Hi Waitaminute and welcome! I do remember your name from some other threads. I’ve been on the forums on and off since January 2017 so I’m sure our paths have crossed before.
I’m just the same as you in that late afternoon/early evening is my danger zone. I can quite happily eat very little during the day but there’s something about that time of day. I think for me it may be because even though I retired last summer from full time work, that time is still the psychological transition for me between working and relaxing. So maybe the thing to do is either to plan some kind of healthy treat for that time or maybe have your evening meal then, even if that’s earlier than normal? Something to fill the gap.
But as Cathy rightly says, when you’re in this for the long term there will be ups and downs along the way – particularly during these difficult times. The main thing is that if you compare our eating habits now with what they were like before we ever started on BSD/Fast 800 the difference is huge. And permanent. So in that sense the day to day successes/failures (or however we like to think of them) don’t really matter that much, as long as our overall long-term trend continues to be better eating and healthier living.
Cathy I’m glad you had a lovely birthday and it’s great to hear about your focus on being kind to yourself. Like you, I think I’ve changed quite bit during lockdown in all kinds of ways.
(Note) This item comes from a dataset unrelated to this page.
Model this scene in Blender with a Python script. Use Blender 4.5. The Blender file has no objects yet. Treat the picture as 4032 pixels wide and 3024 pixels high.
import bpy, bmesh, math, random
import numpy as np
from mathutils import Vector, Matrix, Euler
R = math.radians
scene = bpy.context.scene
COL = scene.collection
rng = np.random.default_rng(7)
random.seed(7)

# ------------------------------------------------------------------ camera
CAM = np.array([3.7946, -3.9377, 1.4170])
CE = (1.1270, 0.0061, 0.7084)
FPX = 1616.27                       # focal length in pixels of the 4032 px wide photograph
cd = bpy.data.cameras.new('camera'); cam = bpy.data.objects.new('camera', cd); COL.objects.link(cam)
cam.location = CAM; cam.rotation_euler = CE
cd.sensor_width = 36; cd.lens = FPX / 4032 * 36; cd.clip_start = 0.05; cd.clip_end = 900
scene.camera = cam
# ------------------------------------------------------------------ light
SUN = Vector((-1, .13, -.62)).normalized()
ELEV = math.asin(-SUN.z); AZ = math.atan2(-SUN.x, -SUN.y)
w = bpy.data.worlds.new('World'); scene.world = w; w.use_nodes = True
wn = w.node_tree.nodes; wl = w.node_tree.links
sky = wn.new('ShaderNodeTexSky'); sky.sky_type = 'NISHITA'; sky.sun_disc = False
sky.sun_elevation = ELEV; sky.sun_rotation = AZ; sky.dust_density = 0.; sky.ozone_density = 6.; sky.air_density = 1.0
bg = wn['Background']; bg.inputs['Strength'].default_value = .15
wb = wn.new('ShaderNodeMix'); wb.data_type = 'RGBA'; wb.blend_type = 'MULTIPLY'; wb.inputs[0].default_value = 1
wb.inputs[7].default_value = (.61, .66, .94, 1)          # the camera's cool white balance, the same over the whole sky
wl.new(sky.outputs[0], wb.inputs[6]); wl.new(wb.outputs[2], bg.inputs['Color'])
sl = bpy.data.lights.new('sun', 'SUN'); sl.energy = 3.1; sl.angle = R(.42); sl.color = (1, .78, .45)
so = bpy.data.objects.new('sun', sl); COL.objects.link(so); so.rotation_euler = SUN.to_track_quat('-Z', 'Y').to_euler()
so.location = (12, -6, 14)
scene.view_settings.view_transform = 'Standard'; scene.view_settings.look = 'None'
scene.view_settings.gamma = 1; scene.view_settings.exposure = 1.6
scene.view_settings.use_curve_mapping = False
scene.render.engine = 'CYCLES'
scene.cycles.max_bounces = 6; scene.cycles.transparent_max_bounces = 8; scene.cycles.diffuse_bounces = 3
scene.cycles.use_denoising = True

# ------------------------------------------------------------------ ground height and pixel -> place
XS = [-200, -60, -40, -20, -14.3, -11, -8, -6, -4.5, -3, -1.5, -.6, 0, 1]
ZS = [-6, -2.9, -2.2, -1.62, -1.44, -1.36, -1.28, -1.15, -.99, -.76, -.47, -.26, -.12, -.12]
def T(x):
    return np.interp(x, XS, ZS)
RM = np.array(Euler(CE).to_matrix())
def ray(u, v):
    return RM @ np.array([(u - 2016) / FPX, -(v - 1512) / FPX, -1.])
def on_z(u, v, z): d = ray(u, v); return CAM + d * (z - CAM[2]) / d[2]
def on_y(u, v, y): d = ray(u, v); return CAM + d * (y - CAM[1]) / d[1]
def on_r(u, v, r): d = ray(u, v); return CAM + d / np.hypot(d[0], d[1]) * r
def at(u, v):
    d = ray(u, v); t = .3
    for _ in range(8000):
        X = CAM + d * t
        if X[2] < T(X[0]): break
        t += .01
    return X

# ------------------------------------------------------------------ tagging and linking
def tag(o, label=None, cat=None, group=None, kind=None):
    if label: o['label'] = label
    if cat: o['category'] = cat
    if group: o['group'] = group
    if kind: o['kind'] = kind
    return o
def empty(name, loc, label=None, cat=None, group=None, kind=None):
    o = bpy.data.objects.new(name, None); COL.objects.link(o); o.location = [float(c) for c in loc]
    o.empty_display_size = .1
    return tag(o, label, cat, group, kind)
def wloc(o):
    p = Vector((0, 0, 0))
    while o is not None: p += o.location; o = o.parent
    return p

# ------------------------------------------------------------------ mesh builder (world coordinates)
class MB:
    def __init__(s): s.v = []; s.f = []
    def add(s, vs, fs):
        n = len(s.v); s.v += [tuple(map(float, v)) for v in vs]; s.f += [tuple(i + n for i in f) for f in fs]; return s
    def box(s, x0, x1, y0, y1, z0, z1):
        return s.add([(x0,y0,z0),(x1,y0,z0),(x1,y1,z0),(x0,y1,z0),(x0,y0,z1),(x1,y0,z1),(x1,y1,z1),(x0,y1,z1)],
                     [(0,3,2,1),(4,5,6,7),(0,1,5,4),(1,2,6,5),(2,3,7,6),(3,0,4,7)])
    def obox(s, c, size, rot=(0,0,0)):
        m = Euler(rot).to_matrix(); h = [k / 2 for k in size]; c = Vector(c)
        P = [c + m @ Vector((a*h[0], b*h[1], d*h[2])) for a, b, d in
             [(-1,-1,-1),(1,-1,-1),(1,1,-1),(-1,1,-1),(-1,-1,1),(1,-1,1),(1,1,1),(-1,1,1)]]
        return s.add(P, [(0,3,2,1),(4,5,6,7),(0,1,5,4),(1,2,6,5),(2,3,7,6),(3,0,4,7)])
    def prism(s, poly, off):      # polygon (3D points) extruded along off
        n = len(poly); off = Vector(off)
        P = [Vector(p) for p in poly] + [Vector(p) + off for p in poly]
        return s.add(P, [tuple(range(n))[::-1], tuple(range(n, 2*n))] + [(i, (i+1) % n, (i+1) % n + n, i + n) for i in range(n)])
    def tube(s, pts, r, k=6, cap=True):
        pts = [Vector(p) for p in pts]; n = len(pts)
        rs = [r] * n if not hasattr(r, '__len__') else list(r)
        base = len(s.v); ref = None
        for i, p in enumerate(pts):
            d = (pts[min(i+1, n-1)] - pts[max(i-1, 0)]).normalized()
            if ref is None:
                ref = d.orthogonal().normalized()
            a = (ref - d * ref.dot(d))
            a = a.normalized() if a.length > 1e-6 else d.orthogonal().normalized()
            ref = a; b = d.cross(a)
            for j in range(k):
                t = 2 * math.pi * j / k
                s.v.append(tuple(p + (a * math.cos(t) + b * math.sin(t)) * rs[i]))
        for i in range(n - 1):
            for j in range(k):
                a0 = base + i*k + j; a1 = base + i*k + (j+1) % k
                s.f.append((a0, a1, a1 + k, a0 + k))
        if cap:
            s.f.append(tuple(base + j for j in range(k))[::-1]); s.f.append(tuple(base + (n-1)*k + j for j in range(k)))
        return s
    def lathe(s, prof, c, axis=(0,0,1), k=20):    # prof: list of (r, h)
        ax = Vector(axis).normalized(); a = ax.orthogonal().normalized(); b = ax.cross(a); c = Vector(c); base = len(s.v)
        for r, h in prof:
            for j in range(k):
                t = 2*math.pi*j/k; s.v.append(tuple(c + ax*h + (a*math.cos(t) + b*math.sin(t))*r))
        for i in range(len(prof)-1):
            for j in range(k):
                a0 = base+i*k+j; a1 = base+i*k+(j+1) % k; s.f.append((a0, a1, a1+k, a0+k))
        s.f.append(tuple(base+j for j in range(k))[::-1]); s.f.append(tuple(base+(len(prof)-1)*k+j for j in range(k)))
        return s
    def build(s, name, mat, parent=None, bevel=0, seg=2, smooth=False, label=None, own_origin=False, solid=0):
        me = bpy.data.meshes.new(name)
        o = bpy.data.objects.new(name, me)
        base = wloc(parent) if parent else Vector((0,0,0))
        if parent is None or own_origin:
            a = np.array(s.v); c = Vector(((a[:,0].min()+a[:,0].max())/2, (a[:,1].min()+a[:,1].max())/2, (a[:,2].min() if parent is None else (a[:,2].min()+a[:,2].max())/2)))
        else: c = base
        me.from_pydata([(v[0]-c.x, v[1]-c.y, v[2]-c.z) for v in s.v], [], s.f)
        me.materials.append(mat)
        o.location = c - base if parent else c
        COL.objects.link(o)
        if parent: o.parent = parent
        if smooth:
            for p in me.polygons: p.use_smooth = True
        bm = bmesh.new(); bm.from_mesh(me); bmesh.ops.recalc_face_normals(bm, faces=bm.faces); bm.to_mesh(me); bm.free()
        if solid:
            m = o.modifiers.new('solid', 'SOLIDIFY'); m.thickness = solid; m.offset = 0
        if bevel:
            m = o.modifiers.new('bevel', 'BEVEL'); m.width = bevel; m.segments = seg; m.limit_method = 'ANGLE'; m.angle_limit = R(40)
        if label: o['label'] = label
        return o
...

Ever since I retired last summer I’ve been restless and feeling I “ought” to be doing this, that and the other. I have wasted so much time looking at possible part time jobs or all kinds of other things to either bring in more money or fill my time. In a way, lockdown was a welcome relief from all that. Despite all the awful circumstances, for me it’s been a chance to regroup and to start really finding my feet as a retiree. I still do some freelance work but have now realised that what I’m doing is probably enough, as long as I’m careful with money etc – whereas before I was obsessed with finding some brand new career direction (maybe in denial about my age?!). And early in lockdown I had loads of ideas about learning and doing all kinds of new things – but then felt cross with myself for also feeling very lethargic and just wanting to hibernate. It’s only been in the last 3-4 weeks that I’ve finally felt like doing a few new things and had the energy and motivation to actually start doing them.
Sorry am waffling on a bit, but basically I feel like I’m at the stage of putting everything in perspective and getting my life in order!
I do want to get to my long-term goal of 133lb and would like to achieve that by summer but am very much with you Cathy in terms of being kind to myself and just doing what I am able to do day by day. On the one hand I’m annoyed that I was so nearly at goal this time last year, but I didn’t feel well at the time and was very stressed, so perhaps the lower weight was not a desirable thing for me at that time. Also (being kind!) I’ve gone through some huge life changes since then and have also been on statins since October which I think can also make you put on weight. So I will get there – eventually! – but my main aim now is to be well, strong and happy. Taking each day as it comes.
Hello Sue and anyone else reading this. Hope all is well and do keep in touch.